Goal ->
Quote, with no changes, the lines that run from the top of the material to the line with "r = root('cargo_airplane', 'white", both included.
>>>
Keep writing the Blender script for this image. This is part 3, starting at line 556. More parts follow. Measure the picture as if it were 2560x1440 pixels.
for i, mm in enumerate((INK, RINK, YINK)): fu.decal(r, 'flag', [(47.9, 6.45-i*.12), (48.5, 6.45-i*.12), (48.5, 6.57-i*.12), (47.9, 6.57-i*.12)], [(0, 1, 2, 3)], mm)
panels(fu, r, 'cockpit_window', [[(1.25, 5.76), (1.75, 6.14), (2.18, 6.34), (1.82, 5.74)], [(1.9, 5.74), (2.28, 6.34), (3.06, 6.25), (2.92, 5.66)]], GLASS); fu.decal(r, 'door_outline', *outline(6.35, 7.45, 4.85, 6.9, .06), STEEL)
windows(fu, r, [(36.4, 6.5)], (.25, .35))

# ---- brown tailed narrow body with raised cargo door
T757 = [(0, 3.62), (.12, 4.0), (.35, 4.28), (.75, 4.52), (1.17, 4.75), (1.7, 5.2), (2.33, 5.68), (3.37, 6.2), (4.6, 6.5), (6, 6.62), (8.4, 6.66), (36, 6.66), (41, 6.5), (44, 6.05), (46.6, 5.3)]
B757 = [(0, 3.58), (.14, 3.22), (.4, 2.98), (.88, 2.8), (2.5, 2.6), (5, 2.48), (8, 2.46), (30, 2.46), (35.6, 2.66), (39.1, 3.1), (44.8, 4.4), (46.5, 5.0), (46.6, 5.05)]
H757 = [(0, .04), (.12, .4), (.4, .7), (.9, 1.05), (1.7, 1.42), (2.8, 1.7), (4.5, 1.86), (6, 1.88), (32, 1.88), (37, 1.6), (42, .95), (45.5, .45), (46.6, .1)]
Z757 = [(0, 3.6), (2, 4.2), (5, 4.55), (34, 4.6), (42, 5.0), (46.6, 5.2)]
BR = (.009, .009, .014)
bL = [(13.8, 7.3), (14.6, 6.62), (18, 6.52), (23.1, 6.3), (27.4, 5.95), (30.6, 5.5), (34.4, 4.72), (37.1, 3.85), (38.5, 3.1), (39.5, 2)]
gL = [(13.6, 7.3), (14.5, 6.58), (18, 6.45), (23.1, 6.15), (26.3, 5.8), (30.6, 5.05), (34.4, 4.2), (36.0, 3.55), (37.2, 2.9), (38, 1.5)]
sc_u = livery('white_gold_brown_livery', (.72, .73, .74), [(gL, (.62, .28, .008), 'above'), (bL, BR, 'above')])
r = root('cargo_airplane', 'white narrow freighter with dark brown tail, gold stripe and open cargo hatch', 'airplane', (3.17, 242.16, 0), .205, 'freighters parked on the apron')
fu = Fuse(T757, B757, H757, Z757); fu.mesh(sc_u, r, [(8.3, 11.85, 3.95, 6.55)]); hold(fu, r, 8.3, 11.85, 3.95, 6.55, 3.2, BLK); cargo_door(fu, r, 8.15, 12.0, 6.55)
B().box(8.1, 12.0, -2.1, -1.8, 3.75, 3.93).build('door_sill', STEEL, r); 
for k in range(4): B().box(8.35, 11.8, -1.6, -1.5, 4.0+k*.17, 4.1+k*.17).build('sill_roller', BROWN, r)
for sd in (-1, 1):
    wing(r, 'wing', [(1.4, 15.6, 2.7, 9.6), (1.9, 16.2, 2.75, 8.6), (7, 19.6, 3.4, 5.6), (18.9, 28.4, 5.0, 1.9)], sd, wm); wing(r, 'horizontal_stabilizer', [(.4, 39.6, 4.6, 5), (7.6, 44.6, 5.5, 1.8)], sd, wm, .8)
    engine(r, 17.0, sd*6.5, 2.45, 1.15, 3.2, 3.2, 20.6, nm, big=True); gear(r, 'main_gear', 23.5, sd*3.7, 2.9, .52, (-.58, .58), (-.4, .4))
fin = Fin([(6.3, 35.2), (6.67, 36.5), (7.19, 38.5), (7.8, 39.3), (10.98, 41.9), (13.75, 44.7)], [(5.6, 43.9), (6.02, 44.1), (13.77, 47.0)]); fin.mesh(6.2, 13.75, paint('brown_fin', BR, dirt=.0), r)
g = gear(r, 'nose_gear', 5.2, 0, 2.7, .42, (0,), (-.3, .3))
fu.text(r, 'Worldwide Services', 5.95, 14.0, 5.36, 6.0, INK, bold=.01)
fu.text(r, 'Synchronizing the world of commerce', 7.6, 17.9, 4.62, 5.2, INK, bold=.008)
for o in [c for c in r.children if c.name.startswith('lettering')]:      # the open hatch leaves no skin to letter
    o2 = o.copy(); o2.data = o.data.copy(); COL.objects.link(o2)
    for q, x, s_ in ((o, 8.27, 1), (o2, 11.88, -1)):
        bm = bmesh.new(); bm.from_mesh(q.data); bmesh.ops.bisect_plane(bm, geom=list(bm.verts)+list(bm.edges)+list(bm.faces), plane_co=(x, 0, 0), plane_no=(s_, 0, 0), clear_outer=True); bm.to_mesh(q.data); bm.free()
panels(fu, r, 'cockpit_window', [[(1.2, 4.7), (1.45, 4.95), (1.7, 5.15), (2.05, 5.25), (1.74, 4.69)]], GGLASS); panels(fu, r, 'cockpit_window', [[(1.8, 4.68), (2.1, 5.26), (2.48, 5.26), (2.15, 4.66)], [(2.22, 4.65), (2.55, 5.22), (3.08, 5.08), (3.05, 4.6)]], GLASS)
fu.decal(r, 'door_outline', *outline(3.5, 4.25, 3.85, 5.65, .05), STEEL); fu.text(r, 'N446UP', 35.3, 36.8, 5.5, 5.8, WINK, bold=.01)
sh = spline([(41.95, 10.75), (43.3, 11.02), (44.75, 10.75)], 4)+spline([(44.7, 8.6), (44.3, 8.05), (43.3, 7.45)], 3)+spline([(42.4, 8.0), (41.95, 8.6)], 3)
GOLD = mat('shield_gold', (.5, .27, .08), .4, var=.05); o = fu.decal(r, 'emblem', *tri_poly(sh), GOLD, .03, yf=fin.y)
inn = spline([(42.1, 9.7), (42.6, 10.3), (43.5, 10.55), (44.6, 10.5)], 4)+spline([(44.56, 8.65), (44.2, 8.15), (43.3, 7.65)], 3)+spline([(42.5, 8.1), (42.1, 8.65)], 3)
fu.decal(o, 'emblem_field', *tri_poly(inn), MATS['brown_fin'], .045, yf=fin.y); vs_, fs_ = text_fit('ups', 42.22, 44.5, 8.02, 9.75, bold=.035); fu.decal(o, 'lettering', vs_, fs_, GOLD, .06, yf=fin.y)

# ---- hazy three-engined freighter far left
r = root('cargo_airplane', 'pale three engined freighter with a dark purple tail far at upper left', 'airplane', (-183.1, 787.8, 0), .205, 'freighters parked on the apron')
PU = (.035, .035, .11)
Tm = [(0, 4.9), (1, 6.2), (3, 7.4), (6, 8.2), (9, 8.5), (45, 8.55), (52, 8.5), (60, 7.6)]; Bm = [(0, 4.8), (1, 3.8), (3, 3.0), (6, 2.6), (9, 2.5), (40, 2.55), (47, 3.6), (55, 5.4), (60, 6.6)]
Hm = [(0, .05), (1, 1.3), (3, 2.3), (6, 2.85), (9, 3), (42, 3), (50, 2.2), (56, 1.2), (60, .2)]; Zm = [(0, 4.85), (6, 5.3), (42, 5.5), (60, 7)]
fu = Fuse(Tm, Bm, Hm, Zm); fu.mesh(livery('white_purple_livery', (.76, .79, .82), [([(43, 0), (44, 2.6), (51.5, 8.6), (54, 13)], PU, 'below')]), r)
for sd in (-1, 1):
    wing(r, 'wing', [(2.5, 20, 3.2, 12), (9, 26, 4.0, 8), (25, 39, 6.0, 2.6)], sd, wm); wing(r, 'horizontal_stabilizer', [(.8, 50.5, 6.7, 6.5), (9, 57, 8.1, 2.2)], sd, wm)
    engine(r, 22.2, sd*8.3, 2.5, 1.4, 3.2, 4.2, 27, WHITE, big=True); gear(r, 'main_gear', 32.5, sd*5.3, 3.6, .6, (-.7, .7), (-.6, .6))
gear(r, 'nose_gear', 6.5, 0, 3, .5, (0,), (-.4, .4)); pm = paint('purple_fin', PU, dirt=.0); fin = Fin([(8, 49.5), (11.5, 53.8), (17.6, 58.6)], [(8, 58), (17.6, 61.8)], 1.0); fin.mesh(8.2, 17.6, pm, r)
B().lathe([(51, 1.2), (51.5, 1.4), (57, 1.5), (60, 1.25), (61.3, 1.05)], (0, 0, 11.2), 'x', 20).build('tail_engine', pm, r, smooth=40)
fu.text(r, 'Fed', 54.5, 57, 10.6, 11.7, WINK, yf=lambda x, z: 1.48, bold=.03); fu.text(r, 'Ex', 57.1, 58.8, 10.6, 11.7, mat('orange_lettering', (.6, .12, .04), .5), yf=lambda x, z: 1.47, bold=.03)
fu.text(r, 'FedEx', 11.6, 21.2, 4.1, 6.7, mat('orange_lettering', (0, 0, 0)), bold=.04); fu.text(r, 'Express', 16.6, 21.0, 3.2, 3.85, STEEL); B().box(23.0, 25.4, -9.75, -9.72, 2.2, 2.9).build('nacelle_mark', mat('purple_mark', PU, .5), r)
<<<
Output for this exercise ->
Keep writing the Blender script for this image. This is part 3, starting at line 556. More parts follow. Measure the picture as if it were 2560x1440 pixels.
for i, mm in enumerate((INK, RINK, YINK)): fu.decal(r, 'flag', [(47.9, 6.45-i*.12), (48.5, 6.45-i*.12), (48.5, 6.57-i*.12), (47.9, 6.57-i*.12)], [(0, 1, 2, 3)], mm)
panels(fu, r, 'cockpit_window', [[(1.25, 5.76), (1.75, 6.14), (2.18, 6.34), (1.82, 5.74)], [(1.9, 5.74), (2.28, 6.34), (3.06, 6.25), (2.92, 5.66)]], GLASS); fu.decal(r, 'door_outline', *outline(6.35, 7.45, 4.85, 6.9, .06), STEEL)
windows(fu, r, [(36.4, 6.5)], (.25, .35))

# ---- brown tailed narrow body with raised cargo door
T757 = [(0, 3.62), (.12, 4.0), (.35, 4.28), (.75, 4.52), (1.17, 4.75), (1.7, 5.2), (2.33, 5.68), (3.37, 6.2), (4.6, 6.5), (6, 6.62), (8.4, 6.66), (36, 6.66), (41, 6.5), (44, 6.05), (46.6, 5.3)]
B757 = [(0, 3.58), (.14, 3.22), (.4, 2.98), (.88, 2.8), (2.5, 2.6), (5, 2.48), (8, 2.46), (30, 2.46), (35.6, 2.66), (39.1, 3.1), (44.8, 4.4), (46.5, 5.0), (46.6, 5.05)]
H757 = [(0, .04), (.12, .4), (.4, .7), (.9, 1.05), (1.7, 1.42), (2.8, 1.7), (4.5, 1.86), (6, 1.88), (32, 1.88), (37, 1.6), (42, .95), (45.5, .45), (46.6, .1)]
Z757 = [(0, 3.6), (2, 4.2), (5, 4.55), (34, 4.6), (42, 5.0), (46.6, 5.2)]
BR = (.009, .009, .014)
bL = [(13.8, 7.3), (14.6, 6.62), (18, 6.52), (23.1, 6.3), (27.4, 5.95), (30.6, 5.5), (34.4, 4.72), (37.1, 3.85), (38.5, 3.1), (39.5, 2)]
gL = [(13.6, 7.3), (14.5, 6.58), (18, 6.45), (23.1, 6.15), (26.3, 5.8), (30.6, 5.05), (34.4, 4.2), (36.0, 3.55), (37.2, 2.9), (38, 1.5)]
sc_u = livery('white_gold_brown_livery', (.72, .73, .74), [(gL, (.62, .28, .008), 'above'), (bL, BR, 'above')])
r = root('cargo_airplane', 'white narrow freighter with dark brown tail, gold stripe and open cargo hatch', 'airplane', (3.17, 242.16, 0), .205, 'freighters parked on the apron')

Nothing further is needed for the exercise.